I have begun reading Leo McKinstry’s book about Sir Jack Hobbs, whom he describes in his book’s subtitle as “England’s Greatest Cricketer”. So, greater than W.G. Grace then? That’s what McKinstry says, and he emphasises this by telling, at the beginning of his book, on pages 5 and 6 of the Introduction, about how Hobbs surpassed Grace’s record for the number of centuries scored by a batsman in top class cricket (“first class” cricket as we cricket people call it), and of what a sensation this caused in England. This happened several decades before cricket was toppled by soccer as England’s greatest sporting obsession.
Hobbs began the 1925 county cricket season scoring heavily, and the centuries piled up, a century being a personal score of a hundred or more runs by the one batsman. But as Hobbs neared Grace’s record of 126 centuries, and as press and public interest grew, the nerves cut in and started affecting the performances of the usually nerveless Hobbs. The centuries slowed to a trickle. Once, when he got out for 54 (which would normally be rated a decent score), Hobbs walked back to his home pavilion at Surrey’s Oval cricket ground in complete silence, so deep was the gloom and disappointment of the spectators.
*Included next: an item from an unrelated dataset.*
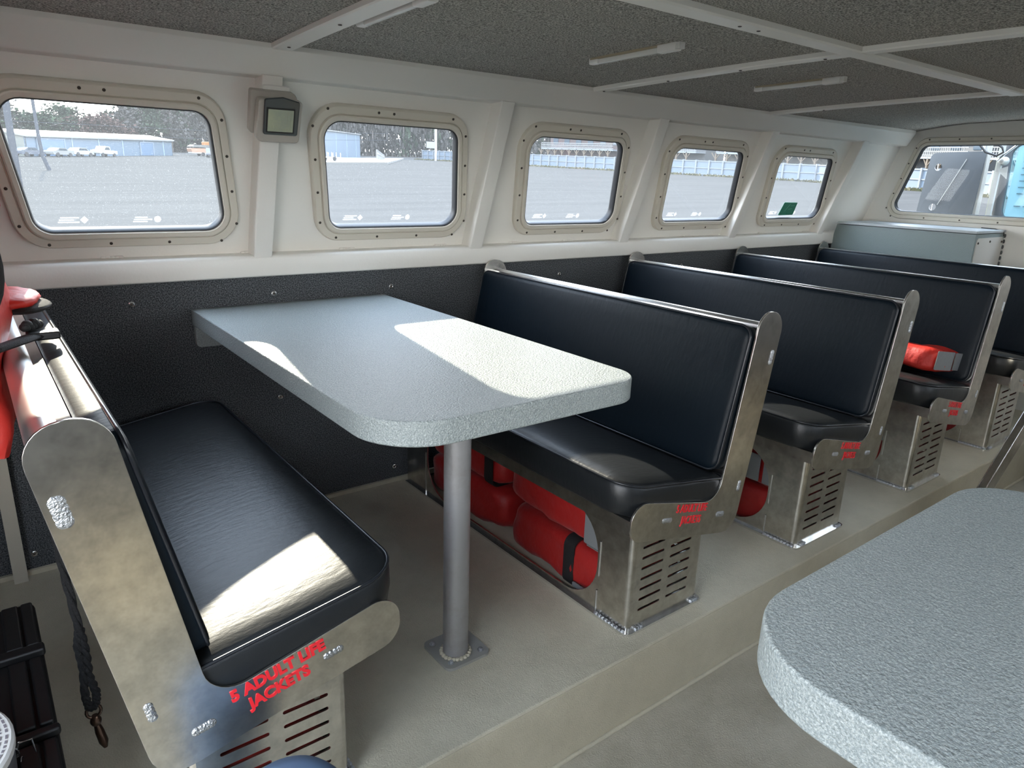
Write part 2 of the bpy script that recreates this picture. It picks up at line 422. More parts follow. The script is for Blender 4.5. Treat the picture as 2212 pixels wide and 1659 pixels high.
for x, y in [(.228, -.3), (.228, -.62), (.228, -.93), (1.405, -.28), (1.405, -.58), (1.405, -.86), (1.405, -1.13), (.9, -1.215), (.97, -1.215), (2.515, -.5), (.45, -1.215)]:
    lathe(bm, [(.0045, 0), (.0045, -.0016), (.002, -.0022)], (x, y, cz(x, y)-.0145), 10)
struct('trim_10', bm, screw_m)

# ceiling lamps
def lamp(x, label):
    t = thing('ceiling_lamp', label, 'lamp', (x, -.79, cz(x, -.79)), group=None)
    s = (cz(x, -.94)-cz(x, -.64))/-.30
    def f(a, b, c): return (a, b, c+s*-b*-1)
    bm = BM(); box(bm, -.013, .013, -.15, .15, -.006, .003, f); mk('base', bm, mat('lamp_base', (.42, .36, .25), .4), t)
    bm = BM(); plate(bm, rpoly([(-.011, -.005), (.011, -.005), (.007, -.018), (-.007, -.018)], .003, 3), [], lambda u, v, w: f(u, w, v), -.115, .125); mk('diffuser', bm, lampcover, t, smooth=30)
    bm = BM(); plate(bm, rpoly([(-.014, .0), (.014, .0), (.012, -.02), (-.012, -.02)], .003, 3), [], lambda u, v, w: f(u, w, v), -.165, -.105); box(bm, -.010, .010, -.178, -.16, -.017, -.001, f); mk('end_cap', bm, mat('lamp_cap', (.75, .74, .70), .4), t, smooth=30)
    bm = BM(); plate(bm, rpoly([(-.013, .0), (.013, .0), (.011, -.017), (-.011, -.017)], .003, 3), [], lambda u, v, w: f(u, w, v), .12, .155); mk('end_cap', bm, mat('lamp_cap', (.75, .74, .70), .4), t, smooth=30)
    return t
lamp(.272, 'slim white ceiling lamp tucked beside the nearest cross bar, cut by the photo top')
lamp(1.005, 'slim white ceiling lamp between the first and second cross bars')
lamp(1.815, 'slim white ceiling lamp between the second and third cross bars')

# wall bolts through the carpet
for x, z in [(-.168, .766), (.249, .768), (.675, .763), (.249, .415), (.676, .059), (1.481, .762), (2.284, .76), (-.168, .41), (-.50, .06)]:
    t = thing('washer_screw', 'small washer screw in the carpet %s' % {(-.168, .766): 'at upper left, above the nearest bench', (.249, .768): 'just above the left half of the table', (.675, .763): 'just above the table near its right corner', (.249, .415): 'below the table, above the bench seat', (.676, .059): 'near the floor, left of the first pedestal', (1.481, .762): 'between the first and second backrests', (2.284, .76): 'between the second and third backrests', (-.168, .41): 'behind the nearest bench seat', (-.50, .06): 'low in the dark left corner'}[(x, z)], 'screw', (x, 0, z))
    bm = BM(); lathe(bm, [(.0085, 0), (.0085, -.001), (.006, -.002), (.005, -.0012)], (0, 0, 0), 16, 'y'); mk('washer', bm, alu_sh, t)
    bm = BM(); lathe(bm, [(.0042, -.001), (.004, -.0022), (.002, -.003)], (0, 0, 0), 12, 'y'); mk('screw_head', bm, screw_m, t)

# ---------------------------------------------------------------- benches
LB = 1.2666; YD = -1.2076
L_OUT = rpoly([(.761, .850), (.868, .840), (.757, .232), (.334, .325), (.334, .430), (.668, .345)], [.050, .050, .055, .045, .045, .055], 8)
def stop(lx): return .470-.165*(lx-.322)
def slot(cx, cz_, w=.086, h=.0075): return rpoly([(cx-w/2, cz_-h/2), (cx+w/2, cz_-h/2), (cx+w/2, cz_+h/2), (cx-w/2, cz_+h/2)], h*.48, 3)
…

But, Hobbs having got stuck within one century of the Grace record, Hobbs’s team, Surrey, were playing Somerset at Taunton. On the first day of that game, August 15th 1925, Somerset were dismissed cheaply and Hobbs reached 91 not out, just a handful of runs short of reaching the record. And the next morning, he inched his way to century number 126. Equality with Grace was apparently what mattered, rather than doing one better, and with the pressure off, Hobbs’s first class century number 127 followed in the second Surrey innings of that same game.
Cue the celebrations:
Across the nation, Hobbs was acclaimed as the greatest sportsman of his age. ‘Jack Hobbs has taken the sporting world by storm. In two days and the same match he has equalled and surpassed the greatest feat ever performed in the annals of cricket; declared the Daily Mirror. Even King George V, a monarch notorious for his gruff reticence, sent a fulsome message of congratulations from Balmoral via his secretary Lord Stamfordham, expressing ‘much pleasure’ at Hobbs’s ‘remarkable success, whereby you have established a new and greater record in the history of our National Game’. Nor could the non-cricket world ignore the event. ‘Britain welcomes a new cricket hero; the New York Times told its readers, explaining that, ‘England has been in something akin to ferment this summer.’ …
But then comes this:
… A ferment of a different sort arose in Britain’s Indian Empire in the wake of Hobbs’s triumph. On the day that Hobbs beat Grace’s record, the Star published a cartoon by the brilliant New Zealand-born illustrator David Low, later to be renowned for his savage depictions of the European dictators of the 1930s. This 1925 cartoon, which perfectly captured the Hobbs mania that had gripped Britain, showed the Surrey player, bat in hand, towering over a series of other historical figures, including Columbus, Lloyd George, Caesar and Charlie Chaplin. Fatefully, Low also inserted in the line-up the Prophet Muhammad, standing on a pedestal and gazing up at Hobbs. When the image appeared in the Indian papers, it caused fury in the Muslim population, not just because Islam regards any portrayal of the Prophet as sacrilegious, but also because Muhammad was placed in a position of inferiority to a mere cricketer. According to the Calcutta correspondent of the Morning Post, the Hobbs cartoon ‘convulsed many Muslims in speechless rage. Meetings were held and resolutions were passed.’ So serious was the problem that the Indian Viceroy, the Marquess of Reading, wrote to the Cabinet in London to convey the feelings of Muslim outrage.
I note with approval that the internet allows us to see what all this fury was about:
Google quickly showed me this cartoon reproduction, which is apparently to be found at the Mohammed Image Archive. There are many other depictions of Mohammed (that being the third version in this posting alone of how this personage is spelt) on view at the other end of that link, but I could not find the above cartoon, although presumably it is there somewhere.
Nor have I been able to determine whether Indian Muslims issued any death threats, against David Low or against anyone connected to or working for The Star. From the reference to “meetings and resolutions” I get the impression: not, or the death threats would have got a mention also. But I would love to know.